Tomorrow I will be giving a talk on Scrum for namics - what it is and how it works, experiences from our first Scrum projects, and why we should be using it more. (Which explains why I have working on the slides since 6:00am this morning).
In the course of my preparations, I found a blog by Steve Yegge — Good Agile, Bad Agile — in which he talks a lot about the virtues and pit-falls of Agile Programming.
Along the way, he tells us a lot about life at Google and how they develop software (outsiders find it difficult to believe that they can produce anything). And buried deep in the middle of his story, I found this little gem:
Incidentally, Google is a polite company, so there's no yelling, nor wailing and gnashing of teeth, nor escalation and finger-pointing, nor any of the artifacts produced at companies where senior management yells a lot. Hobbes tells us that organizations reflect their leaders; we all know that. The folks up top at Google are polite, hence so is everyone else.

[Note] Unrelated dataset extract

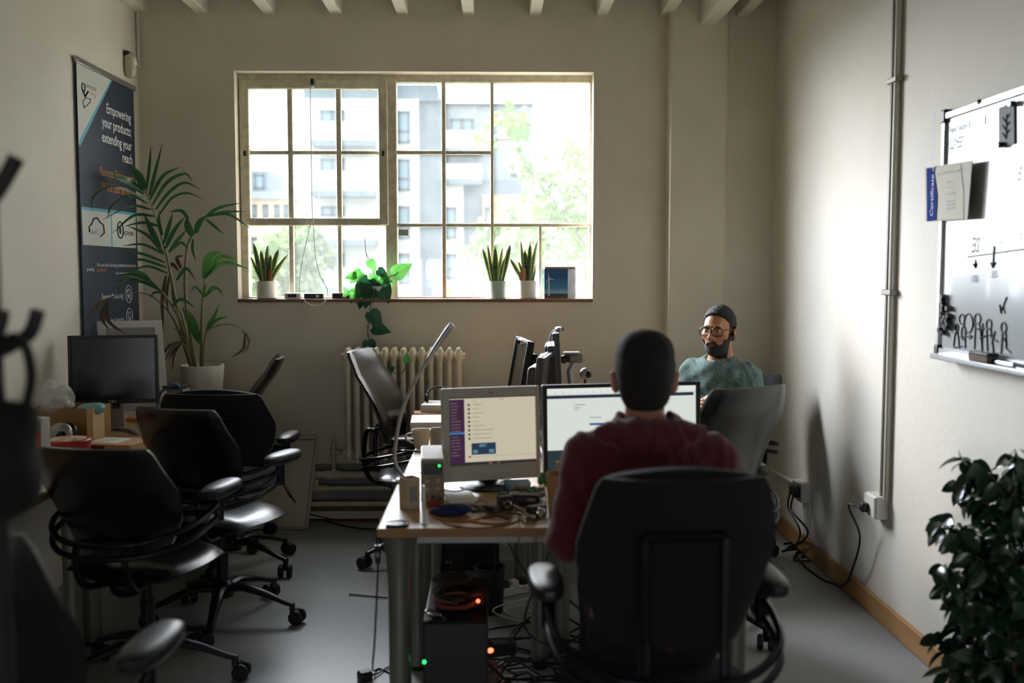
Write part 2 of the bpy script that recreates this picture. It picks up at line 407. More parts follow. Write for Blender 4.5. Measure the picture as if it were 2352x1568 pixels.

All in all, a very interesting read. Google strikes me as a pretty "agile" place (at least if Steve's descriptions are correct), regardless of what they call it.
Innovation needs a constructive atmosphere, and I think respect and politeness are necessary pre-conditions (not sufficient conditions, but necessary ones). Which is one reason why I teach them to my kids.
Agile is at least as much about values as about methodology. Which is why I think it will be good for our customers and will fit well with namics.